The 4th Industrial Revolution is the first industrial revolution that introduced a paradigm shift focused on the generation of market value. It fostered adaptiveness and customer orientation in businesses.

This required developing adaptive interfaces that allow introducing adaptive cognitive add-ons in existing systems.

Technological Framework

Unicist AI

The Unicist Artificial Intelligence implies the integration of data-based AI and fundamentals-based AI. On the one hand, the categories defined by fundamentals-based AI provide the autonomous universes that are needed to minimize the subjective biases of data-based AI.

Automation & Robotics

The unicist ontology of automation implies a process that integrates systemic, operational, and cognitive objects with quality assurance through automated processes or human control.

Work-station Design

The specific WSD requires defining the efficacy that needs to be available, the efficiency of the system and the necessary level of automation according to the characteristics of the adaptive aspects of a job.

Telework Organization

Home-office telework is a different context for work, which requires having a system that is functional based on the context of home-office. It requires working with systems to manage the accountability, reliability and transparency of the roles of the people involved and these work processes. 

Participative R&D Projects

The implementation of the adaptive systems is based on the development of participative R&D projects that ensure their functionality and allow transferring the technology.
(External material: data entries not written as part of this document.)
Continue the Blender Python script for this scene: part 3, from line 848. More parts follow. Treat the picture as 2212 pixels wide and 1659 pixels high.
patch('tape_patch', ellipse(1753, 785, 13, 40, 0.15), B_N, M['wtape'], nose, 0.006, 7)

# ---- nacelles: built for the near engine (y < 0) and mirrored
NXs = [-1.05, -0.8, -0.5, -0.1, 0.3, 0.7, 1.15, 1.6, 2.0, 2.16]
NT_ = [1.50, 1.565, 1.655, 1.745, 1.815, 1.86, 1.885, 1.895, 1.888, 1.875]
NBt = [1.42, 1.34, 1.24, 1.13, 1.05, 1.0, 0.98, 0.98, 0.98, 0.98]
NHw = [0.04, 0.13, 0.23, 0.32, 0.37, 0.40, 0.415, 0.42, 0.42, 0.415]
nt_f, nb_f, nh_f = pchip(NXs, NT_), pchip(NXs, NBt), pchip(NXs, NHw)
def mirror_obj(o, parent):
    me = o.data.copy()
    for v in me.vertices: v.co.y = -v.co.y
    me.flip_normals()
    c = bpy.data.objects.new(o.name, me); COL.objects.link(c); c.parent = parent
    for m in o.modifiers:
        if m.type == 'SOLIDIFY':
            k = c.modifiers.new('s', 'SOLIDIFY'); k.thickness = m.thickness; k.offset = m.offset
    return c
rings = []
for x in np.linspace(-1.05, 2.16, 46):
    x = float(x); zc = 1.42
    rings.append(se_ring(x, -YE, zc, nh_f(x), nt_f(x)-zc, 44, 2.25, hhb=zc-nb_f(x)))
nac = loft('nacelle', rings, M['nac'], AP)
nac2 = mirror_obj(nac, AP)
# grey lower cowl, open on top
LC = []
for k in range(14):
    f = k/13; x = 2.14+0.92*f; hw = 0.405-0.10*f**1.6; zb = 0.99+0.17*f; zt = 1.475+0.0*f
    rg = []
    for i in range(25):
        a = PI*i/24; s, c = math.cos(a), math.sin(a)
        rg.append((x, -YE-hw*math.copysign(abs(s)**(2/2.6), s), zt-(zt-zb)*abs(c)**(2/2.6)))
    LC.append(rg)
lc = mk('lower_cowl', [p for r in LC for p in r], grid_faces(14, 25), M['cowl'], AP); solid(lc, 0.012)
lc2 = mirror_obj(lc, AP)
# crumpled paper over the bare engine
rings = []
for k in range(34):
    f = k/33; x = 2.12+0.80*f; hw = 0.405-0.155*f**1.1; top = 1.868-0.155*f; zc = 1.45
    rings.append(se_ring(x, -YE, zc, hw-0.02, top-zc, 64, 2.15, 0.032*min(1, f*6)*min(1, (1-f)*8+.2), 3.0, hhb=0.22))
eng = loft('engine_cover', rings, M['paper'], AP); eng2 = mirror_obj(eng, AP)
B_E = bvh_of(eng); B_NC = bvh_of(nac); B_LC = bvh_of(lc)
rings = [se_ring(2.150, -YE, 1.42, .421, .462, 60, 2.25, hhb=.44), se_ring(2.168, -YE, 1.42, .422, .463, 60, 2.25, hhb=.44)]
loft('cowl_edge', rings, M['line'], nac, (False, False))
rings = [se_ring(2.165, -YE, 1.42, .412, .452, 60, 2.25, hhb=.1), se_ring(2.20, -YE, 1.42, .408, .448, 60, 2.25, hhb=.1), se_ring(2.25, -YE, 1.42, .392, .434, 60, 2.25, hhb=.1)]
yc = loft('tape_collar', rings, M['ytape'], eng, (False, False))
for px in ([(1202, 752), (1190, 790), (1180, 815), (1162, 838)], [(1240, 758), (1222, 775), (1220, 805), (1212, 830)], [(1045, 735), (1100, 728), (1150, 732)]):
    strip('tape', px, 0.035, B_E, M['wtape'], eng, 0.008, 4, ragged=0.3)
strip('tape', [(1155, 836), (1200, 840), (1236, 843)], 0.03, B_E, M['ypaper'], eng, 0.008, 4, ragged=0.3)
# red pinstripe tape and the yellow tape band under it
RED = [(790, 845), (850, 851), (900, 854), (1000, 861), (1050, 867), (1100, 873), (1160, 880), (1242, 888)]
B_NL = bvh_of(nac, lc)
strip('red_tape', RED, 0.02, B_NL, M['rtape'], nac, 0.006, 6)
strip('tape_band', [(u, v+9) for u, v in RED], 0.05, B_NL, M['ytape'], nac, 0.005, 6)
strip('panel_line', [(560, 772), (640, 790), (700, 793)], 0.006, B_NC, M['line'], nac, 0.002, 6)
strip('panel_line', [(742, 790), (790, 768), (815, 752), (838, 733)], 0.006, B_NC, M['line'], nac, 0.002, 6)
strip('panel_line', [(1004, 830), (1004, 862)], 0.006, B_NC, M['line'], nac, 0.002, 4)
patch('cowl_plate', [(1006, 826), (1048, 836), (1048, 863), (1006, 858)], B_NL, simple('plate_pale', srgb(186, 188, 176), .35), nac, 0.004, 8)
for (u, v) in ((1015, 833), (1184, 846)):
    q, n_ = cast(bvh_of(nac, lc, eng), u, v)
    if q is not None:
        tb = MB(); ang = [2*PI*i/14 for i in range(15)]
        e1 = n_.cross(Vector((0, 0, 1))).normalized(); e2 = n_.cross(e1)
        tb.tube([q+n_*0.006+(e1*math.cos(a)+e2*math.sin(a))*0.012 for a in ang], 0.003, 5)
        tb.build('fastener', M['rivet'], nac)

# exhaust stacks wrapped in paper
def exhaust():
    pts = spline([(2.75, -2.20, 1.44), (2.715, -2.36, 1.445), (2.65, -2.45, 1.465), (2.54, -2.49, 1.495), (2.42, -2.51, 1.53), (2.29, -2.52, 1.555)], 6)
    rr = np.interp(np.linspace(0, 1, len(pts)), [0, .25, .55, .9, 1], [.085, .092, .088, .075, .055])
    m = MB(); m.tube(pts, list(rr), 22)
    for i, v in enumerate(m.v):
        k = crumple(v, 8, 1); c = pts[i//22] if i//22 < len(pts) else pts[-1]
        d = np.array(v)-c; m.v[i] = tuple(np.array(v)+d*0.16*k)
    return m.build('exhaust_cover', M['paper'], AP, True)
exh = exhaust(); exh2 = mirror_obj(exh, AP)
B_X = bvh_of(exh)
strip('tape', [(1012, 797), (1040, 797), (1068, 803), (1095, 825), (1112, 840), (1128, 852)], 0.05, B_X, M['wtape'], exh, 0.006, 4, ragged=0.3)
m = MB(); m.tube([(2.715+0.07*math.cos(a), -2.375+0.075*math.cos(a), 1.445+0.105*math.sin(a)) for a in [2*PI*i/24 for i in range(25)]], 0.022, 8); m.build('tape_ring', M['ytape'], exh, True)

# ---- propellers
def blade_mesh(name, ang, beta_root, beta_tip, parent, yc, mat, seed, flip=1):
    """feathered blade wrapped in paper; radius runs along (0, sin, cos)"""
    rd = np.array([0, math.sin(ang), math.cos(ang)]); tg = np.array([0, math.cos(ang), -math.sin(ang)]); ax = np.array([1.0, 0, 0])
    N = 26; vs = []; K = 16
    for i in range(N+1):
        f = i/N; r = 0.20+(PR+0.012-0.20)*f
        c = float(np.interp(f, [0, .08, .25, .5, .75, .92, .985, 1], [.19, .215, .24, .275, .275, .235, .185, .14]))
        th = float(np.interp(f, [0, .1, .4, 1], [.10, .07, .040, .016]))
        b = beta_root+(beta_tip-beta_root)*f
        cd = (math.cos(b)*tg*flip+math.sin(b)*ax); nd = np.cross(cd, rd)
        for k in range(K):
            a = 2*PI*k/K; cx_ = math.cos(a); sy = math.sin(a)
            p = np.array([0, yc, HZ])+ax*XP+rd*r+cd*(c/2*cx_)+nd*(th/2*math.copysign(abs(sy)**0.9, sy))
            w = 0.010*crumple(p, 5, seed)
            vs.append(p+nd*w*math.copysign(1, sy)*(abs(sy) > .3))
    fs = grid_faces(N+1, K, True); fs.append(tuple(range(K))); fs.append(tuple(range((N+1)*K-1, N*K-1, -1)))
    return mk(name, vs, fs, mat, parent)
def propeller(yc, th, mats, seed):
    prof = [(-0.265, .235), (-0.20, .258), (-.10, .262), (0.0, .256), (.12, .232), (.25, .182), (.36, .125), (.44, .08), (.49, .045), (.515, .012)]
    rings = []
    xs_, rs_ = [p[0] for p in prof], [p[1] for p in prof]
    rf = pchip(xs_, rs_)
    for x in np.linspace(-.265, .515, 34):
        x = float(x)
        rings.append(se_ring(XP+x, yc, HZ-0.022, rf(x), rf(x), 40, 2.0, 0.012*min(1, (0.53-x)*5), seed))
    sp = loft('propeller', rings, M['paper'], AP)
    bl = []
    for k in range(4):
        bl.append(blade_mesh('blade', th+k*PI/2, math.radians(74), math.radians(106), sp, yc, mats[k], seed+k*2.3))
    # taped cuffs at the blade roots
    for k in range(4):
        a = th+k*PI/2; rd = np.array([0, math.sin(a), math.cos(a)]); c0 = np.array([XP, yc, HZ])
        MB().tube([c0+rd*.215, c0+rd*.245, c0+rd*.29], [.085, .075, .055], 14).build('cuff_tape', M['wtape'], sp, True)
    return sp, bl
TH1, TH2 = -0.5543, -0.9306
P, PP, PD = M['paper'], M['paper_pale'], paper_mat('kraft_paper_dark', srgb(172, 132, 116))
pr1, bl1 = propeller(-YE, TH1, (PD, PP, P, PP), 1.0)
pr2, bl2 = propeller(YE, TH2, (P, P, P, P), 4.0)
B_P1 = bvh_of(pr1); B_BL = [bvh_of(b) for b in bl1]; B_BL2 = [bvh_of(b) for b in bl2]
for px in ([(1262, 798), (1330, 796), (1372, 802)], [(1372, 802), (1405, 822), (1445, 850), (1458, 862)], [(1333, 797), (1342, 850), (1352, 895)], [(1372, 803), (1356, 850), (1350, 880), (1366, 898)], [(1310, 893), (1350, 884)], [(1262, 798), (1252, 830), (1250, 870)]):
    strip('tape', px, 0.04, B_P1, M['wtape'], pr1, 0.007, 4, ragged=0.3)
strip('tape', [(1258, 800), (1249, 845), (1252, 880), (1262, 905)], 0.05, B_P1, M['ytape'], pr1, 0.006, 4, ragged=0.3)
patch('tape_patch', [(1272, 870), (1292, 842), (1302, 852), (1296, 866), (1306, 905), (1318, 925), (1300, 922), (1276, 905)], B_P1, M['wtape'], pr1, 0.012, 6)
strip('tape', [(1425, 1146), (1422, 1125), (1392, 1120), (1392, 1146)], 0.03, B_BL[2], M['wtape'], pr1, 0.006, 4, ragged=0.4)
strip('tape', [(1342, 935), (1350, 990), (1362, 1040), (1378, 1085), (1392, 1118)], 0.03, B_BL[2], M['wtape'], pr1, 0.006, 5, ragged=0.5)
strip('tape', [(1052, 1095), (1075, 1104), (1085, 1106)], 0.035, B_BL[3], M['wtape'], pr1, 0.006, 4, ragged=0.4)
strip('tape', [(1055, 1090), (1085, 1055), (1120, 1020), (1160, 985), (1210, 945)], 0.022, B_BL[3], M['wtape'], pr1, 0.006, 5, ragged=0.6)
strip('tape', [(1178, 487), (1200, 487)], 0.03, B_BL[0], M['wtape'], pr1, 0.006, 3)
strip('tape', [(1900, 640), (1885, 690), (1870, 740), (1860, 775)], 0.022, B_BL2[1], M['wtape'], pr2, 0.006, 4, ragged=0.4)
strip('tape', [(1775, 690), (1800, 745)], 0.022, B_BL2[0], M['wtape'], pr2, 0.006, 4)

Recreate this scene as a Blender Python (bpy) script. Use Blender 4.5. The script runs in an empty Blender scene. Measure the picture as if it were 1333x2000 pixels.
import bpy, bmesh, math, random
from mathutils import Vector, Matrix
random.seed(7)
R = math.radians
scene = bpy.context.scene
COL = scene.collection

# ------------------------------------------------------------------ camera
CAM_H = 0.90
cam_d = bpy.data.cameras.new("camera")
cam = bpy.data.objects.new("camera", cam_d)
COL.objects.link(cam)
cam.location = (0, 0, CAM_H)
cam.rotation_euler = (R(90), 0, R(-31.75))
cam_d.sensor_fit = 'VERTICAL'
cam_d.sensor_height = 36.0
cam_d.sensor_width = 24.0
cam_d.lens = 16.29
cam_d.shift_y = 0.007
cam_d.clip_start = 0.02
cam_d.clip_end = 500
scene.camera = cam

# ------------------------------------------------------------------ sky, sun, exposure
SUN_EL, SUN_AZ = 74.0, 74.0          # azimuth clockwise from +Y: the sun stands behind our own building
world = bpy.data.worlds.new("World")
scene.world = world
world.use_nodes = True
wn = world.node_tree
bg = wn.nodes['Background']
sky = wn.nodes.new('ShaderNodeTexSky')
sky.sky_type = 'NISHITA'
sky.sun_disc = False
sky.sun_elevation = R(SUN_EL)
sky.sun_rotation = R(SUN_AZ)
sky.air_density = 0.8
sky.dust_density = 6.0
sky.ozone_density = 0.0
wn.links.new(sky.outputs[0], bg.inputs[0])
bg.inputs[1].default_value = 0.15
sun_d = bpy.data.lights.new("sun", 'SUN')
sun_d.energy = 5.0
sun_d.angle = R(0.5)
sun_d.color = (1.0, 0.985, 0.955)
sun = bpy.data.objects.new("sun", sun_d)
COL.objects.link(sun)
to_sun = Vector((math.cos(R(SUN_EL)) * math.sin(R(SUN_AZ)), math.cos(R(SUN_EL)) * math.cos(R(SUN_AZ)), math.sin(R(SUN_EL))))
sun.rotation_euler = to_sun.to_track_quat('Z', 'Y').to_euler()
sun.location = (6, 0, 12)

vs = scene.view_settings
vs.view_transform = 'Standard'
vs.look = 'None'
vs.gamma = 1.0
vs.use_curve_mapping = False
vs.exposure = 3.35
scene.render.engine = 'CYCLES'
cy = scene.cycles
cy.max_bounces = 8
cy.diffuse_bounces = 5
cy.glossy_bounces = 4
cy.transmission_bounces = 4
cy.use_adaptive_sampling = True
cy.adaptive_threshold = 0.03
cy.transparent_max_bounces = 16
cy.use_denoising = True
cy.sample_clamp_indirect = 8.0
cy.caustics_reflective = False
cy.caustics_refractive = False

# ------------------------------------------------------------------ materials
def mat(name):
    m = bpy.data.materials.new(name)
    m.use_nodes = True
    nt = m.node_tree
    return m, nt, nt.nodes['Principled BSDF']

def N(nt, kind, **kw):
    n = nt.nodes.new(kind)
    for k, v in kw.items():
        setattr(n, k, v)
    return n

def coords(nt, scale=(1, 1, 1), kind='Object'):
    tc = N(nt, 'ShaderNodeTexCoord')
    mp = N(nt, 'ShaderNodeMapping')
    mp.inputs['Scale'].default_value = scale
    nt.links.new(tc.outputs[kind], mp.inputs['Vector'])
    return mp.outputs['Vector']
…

The first prototype begins to work within 45 days. It requires the participation of an internal strategic analyst. All the projects are based on the generation of positive cashflow for the clients.

Strategic Analysts

The use of adaptive Strategic Analysts might be an additional role for existing process analysts in a company. Strategic analysis is centrally focused on empowering the generation of value while reducing costs.  In companies that manage big data, the strategic analyst is a natural counterpart of the data scientists.